### Problem statement
Transcribe the data in full and exactly, omitting any pictures.

* BEGIN Information provided *

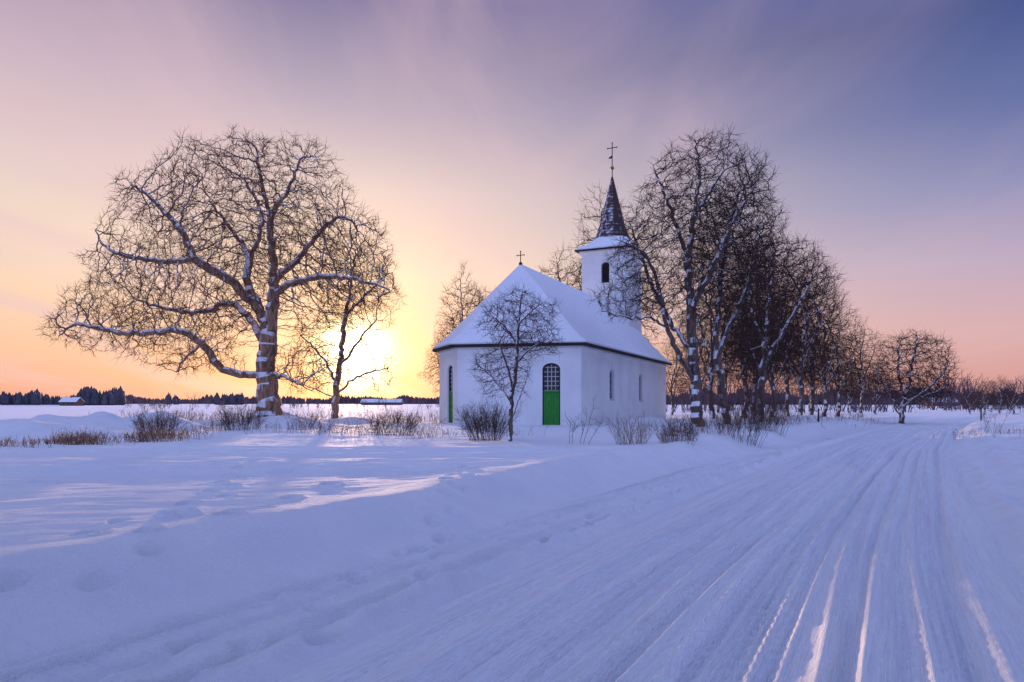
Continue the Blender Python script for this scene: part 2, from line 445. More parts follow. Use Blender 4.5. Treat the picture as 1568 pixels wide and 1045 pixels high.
church=bpy.data.objects.new('church',None); scene.collection.objects.link(church)
S0=np.array([4.06,40.0]); ax=np.array([0.42,0.907]); axn=np.array([-0.907,0.42])
def LC(s,w,z=0.0):
    p=S0+ax*s+axn*w; return Vector((p[0],p[1],z))
def pym(name,V,Fs,mat,parent=church,smooth=False):
    me=bpy.data.meshes.new(name); me.from_pydata([tuple(v) for v in V],[],Fs); me.materials.append(mat)
    for p in me.polygons: p.use_smooth=smooth
    me.update(); return obj(name,me,parent)
def arch(c,w,z0,z1,n=10):
    r=w/2; rise=min(r,0.35*w+0.0)
    pts=[(c-r,z0),(c+r,z0)]
    for i in range(n+1):
        a=math.pi*i/n; pts.append((c+r*math.cos(a),z1-rise+rise*math.sin(a)))
    return pts
def wall(name,p0,p1,z0,z1,holes,depth=0.28):
    p0=Vector(p0); p1=Vector(p1); e=(p1-p0); L=e.length; e/=L
    nrm=Vector((e.y,-e.x,0))
    to=lambda d,z,o=0.0: p0+e*d+Vector((0,0,z))+nrm*o
    loops=[[(0,z0),(L,z0),(L,z1),(0,z1)]]+holes
    flatp=[q for l in loops for q in l]
    tri=tessellate_polygon([[Vector((a,b_,0)) for a,b_ in l] for l in loops])
    V=[to(*q) for q in flatp]; Fs=[tuple(t) for t in tri]
    for h in holes:
        s=len(V); n=len(h)
        V+=[to(*q) for q in h]+[to(q[0],q[1],-depth) for q in h]
        Fs+=[(s+i,s+(i+1)%n,s+n+(i+1)%n,s+n+i) for i in range(n)]
    pym(name,V,Fs,M_wall)
    return to,L
def wbox(name,to,d0,d1,z0,z1,o0,o1,mat):
    V=[to(d,z,o) for o in (o0,o1) for d,z in ((d0,z0),(d1,z0),(d1,z1),(d0,z1))]
    return V,[(0,1,2,3),(7,6,5,4),(0,4,5,1),(1,5,6,2),(2,6,7,3),(3,7,4,0)]
def boxes(name,to,lst,mat):
    V=[];Fs=[]
    for l in lst:
        v,f=wbox('',to,*l,mat); k=len(V); V+=v; Fs+=[tuple(i+k for i in q) for q in f]
    pym(name,V,Fs,mat)
def fill(name,to,h,o,mat):
    pym(name,[to(q[0],q[1],o) for q in h],[tuple(range(len(h)))],mat)
def archband(name,to,h,t,o0,o1,mat):
    c=np.mean([q[0] for q in h]); zc=(min(q[1] for q in h)+max(q[1] for q in h))/2
    w=max(q[0] for q in h)-min(q[0] for q in h); hh=max(q[1] for q in h)-min(q[1] for q in h)
    inn=[(c+(q[0]-c)*(1-2*t/w),zc+(q[1]-zc)*(1-2*t/hh)) for q in h]; n=len(h)
    V=[to(q[0],q[1],o1) for q in h]+[to(q[0],q[1],o1) for q in inn]+[to(q[0],q[1],o0) for q in inn]
    Fs=[(i,(i+1)%n,n+(i+1)%n,n+i) for i in range(n)]+[(n+i,n+(i+1)%n,2*n+(i+1)%n,2*n+i) for i in range(n)]
    pym(name,V,Fs,mat)
EZ=5.12
pa=LC(0,0); pb=LC(-1.91,7.22); pc=LC(0.6,10); pe=LC(23,10); pd=LC(23,0)
def door_unit(tag,to,c,w,z0,zm,z1):
    h=arch(c,w,z0,z1); fill(tag+'_glass',to,h,-0.22,M_glass)
    archband(tag+'_frame',to,h,0.07,-0.22,-0.10,M_dark)
    r=w/2-0.07
    bars=[(c-r+2*r*i/4-0.018,c-r+2*r*i/4+0.018,zm+0.1,z1-0.08-(0.10 if i!=2 else 0),-0.215,-0.16) for i in (1,2,3)]
    nb=5
    bars+=[(c-r,c+r,zm+0.1+(z1-0.25-zm-0.1)*i/nb-0.018,zm+0.1+(z1-0.25-zm-0.1)*i/nb+0.018,-0.213,-0.165) for i in range(0,nb+1)]
    boxes(tag+'_window_bars',to,bars,M_frame)
    boxes(tag+'_transom',to,[(c-r-0.0,c+r+0.0,zm,zm+0.09,-0.21,-0.05)],M_green)
    dl=[(c-r,c+r,z0,zm-0.003,-0.20,-0.15)]
    st=0.09
    for a,b_ in ((c-r,c-0.006),(c+0.006,c+r)):
        dl+=[(a,a+st,z0,zm-0.01,-0.149,-0.11),(b_-st,b_,z0,zm-0.01,-0.149,-0.11)]
        for z in (z0+0.02,z0+0.75,z0+1.15,zm-0.13): dl.append((a+st+0.002,b_-st-0.002,z,z+0.1,-0.149,-0.112))
    boxes(tag+'_leaves',to,dl,M_green)
LBA=(pb-pa).length
hd=arch(LBA-1.77,1.06,0.30,4.05)
to,_=wall('wall_apse_front',pb,pa,-0.3,EZ,[hd]); door_unit('door_front',to,LBA-1.77,1.06,0.30,2.33,4.05)
LCB=(pc-pb).length
hd=arch(LCB-1.48,1.06,0.45,4.05)
to,_=wall('wall_apse_left',pc,pb,-0.3,EZ,[hd]); door_unit('door_left',to,LCB-1.48,1.06,0.45,2.33,4.05)
hs=[arch(6.25,1.05,1.92,3.97),arch(14.0,1.05,1.85,3.95)]
to,_=wall('wall_nave_right',pa,pd,-0.3,EZ,hs)
for i,(h,c) in enumerate(zip(hs,(6.25,14.0))):
    fill('window_glass_%d'%i,to,h,-0.22,M_glass); archband('window_frame_%d'%i,to,h,0.08,-0.22,-0.12,M_frame)
    boxes('window_bars_%d'%i,to,[(c-0.02,c+0.02,2.0,3.85,-0.215,-0.16)]+[(c-.45,c+.45,z,z+.035,-0.213,-.165) for z in (2.4,2.85,3.3)],M_frame)
    boxes('window_sill_%d'%i,to,[(c-0.58,c+0.58,h[0][1]-0.07,h[0][1]-0.002,-0.1,0.05)],M_frame)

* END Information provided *

### Answer below
Continue the Blender Python script for this scene: part 2, from line 445. More parts follow. Use Blender 4.5. Treat the picture as 1568 pixels wide and 1045 pixels high.
church=bpy.data.objects.new('church',None); scene.collection.objects.link(church)
S0=np.array([4.06,40.0]); ax=np.array([0.42,0.907]); axn=np.array([-0.907,0.42])
def LC(s,w,z=0.0):
    p=S0+ax*s+axn*w; return Vector((p[0],p[1],z))
def pym(name,V,Fs,mat,parent=church,smooth=False):
    me=bpy.data.meshes.new(name); me.from_pydata([tuple(v) for v in V],[],Fs); me.materials.append(mat)
    for p in me.polygons: p.use_smooth=smooth
    me.update(); return obj(name,me,parent)
def arch(c,w,z0,z1,n=10):
    r=w/2; rise=min(r,0.35*w+0.0)
    pts=[(c-r,z0),(c+r,z0)]
    for i in range(n+1):
        a=math.pi*i/n; pts.append((c+r*math.cos(a),z1-rise+rise*math.sin(a)))
    return pts
def wall(name,p0,p1,z0,z1,holes,depth=0.28):
    p0=Vector(p0); p1=Vector(p1); e=(p1-p0); L=e.length; e/=L
    nrm=Vector((e.y,-e.x,0))
    to=lambda d,z,o=0.0: p0+e*d+Vector((0,0,z))+nrm*o
    loops=[[(0,z0),(L,z0),(L,z1),(0,z1)]]+holes
    flatp=[q for l in loops for q in l]
    tri=tessellate_polygon([[Vector((a,b_,0)) for a,b_ in l] for l in loops])
    V=[to(*q) for q in flatp]; Fs=[tuple(t) for t in tri]
    for h in holes:
        s=len(V); n=len(h)
        V+=[to(*q) for q in h]+[to(q[0],q[1],-depth) for q in h]
        Fs+=[(s+i,s+(i+1)%n,s+n+(i+1)%n,s+n+i) for i in range(n)]
    pym(name,V,Fs,M_wall)
    return to,L
def wbox(name,to,d0,d1,z0,z1,o0,o1,mat):
    V=[to(d,z,o) for o in (o0,o1) for d,z in ((d0,z0),(d1,z0),(d1,z1),(d0,z1))]
    return V,[(0,1,2,3),(7,6,5,4),(0,4,5,1),(1,5,6,2),(2,6,7,3),(3,7,4,0)]
def boxes(name,to,lst,mat):
    V=[];Fs=[]
    for l in lst:
        v,f=wbox('',to,*l,mat); k=len(V); V+=v; Fs+=[tuple(i+k for i in q) for q in f]
    pym(name,V,Fs,mat)
def fill(name,to,h,o,mat):
    pym(name,[to(q[0],q[1],o) for q in h],[tuple(range(len(h)))],mat)
def archband(name,to,h,t,o0,o1,mat):
    c=np.mean([q[0] for q in h]); zc=(min(q[1] for q in h)+max(q[1] for q in h))/2
    w=max(q[0] for q in h)-min(q[0] for q in h); hh=max(q[1] for q in h)-min(q[1] for q in h)
    inn=[(c+(q[0]-c)*(1-2*t/w),zc+(q[1]-zc)*(1-2*t/hh)) for q in h]; n=len(h)
    V=[to(q[0],q[1],o1) for q in h]+[to(q[0],q[1],o1) for q in inn]+[to(q[0],q[1],o0) for q in inn]
    Fs=[(i,(i+1)%n,n+(i+1)%n,n+i) for i in range(n)]+[(n+i,n+(i+1)%n,2*n+(i+1)%n,2*n+i) for i in range(n)]
    pym(name,V,Fs,mat)
EZ=5.12
pa=LC(0,0); pb=LC(-1.91,7.22); pc=LC(0.6,10); pe=LC(23,10); pd=LC(23,0)
def door_unit(tag,to,c,w,z0,zm,z1):
    h=arch(c,w,z0,z1); fill(tag+'_glass',to,h,-0.22,M_glass)
    archband(tag+'_frame',to,h,0.07,-0.22,-0.10,M_dark)
    r=w/2-0.07
    bars=[(c-r+2*r*i/4-0.018,c-r+2*r*i/4+0.018,zm+0.1,z1-0.08-(0.10 if i!=2 else 0),-0.215,-0.16) for i in (1,2,3)]
    nb=5
    bars+=[(c-r,c+r,zm+0.1+(z1-0.25-zm-0.1)*i/nb-0.018,zm+0.1+(z1-0.25-zm-0.1)*i/nb+0.018,-0.213,-0.165) for i in range(0,nb+1)]
    boxes(tag+'_window_bars',to,bars,M_frame)
    boxes(tag+'_transom',to,[(c-r-0.0,c+r+0.0,zm,zm+0.09,-0.21,-0.05)],M_green)
    dl=[(c-r,c+r,z0,zm-0.003,-0.20,-0.15)]
    st=0.09
    for a,b_ in ((c-r,c-0.006),(c+0.006,c+r)):
        dl+=[(a,a+st,z0,zm-0.01,-0.149,-0.11),(b_-st,b_,z0,zm-0.01,-0.149,-0.11)]
        for z in (z0+0.02,z0+0.75,z0+1.15,zm-0.13): dl.append((a+st+0.002,b_-st-0.002,z,z+0.1,-0.149,-0.112))
    boxes(tag+'_leaves',to,dl,M_green)
LBA=(pb-pa).length
hd=arch(LBA-1.77,1.06,0.30,4.05)
to,_=wall('wall_apse_front',pb,pa,-0.3,EZ,[hd]); door_unit('door_front',to,LBA-1.77,1.06,0.30,2.33,4.05)
LCB=(pc-pb).length
hd=arch(LCB-1.48,1.06,0.45,4.05)
to,_=wall('wall_apse_left',pc,pb,-0.3,EZ,[hd]); door_unit('door_left',to,LCB-1.48,1.06,0.45,2.33,4.05)
hs=[arch(6.25,1.05,1.92,3.97),arch(14.0,1.05,1.85,3.95)]
to,_=wall('wall_nave_right',pa,pd,-0.3,EZ,hs)
for i,(h,c) in enumerate(zip(hs,(6.25,14.0))):
    fill('window_glass_%d'%i,to,h,-0.22,M_glass); archband('window_frame_%d'%i,to,h,0.08,-0.22,-0.12,M_frame)
    boxes('window_bars_%d'%i,to,[(c-0.02,c+0.02,2.0,3.85,-0.215,-0.16)]+[(c-.45,c+.45,z,z+.035,-0.213,-.165) for z in (2.4,2.85,3.3)],M_frame)
    boxes('window_sill_%d'%i,to,[(c-0.58,c+0.58,h[0][1]-0.07,h[0][1]-0.002,-0.1,0.05)],M_frame)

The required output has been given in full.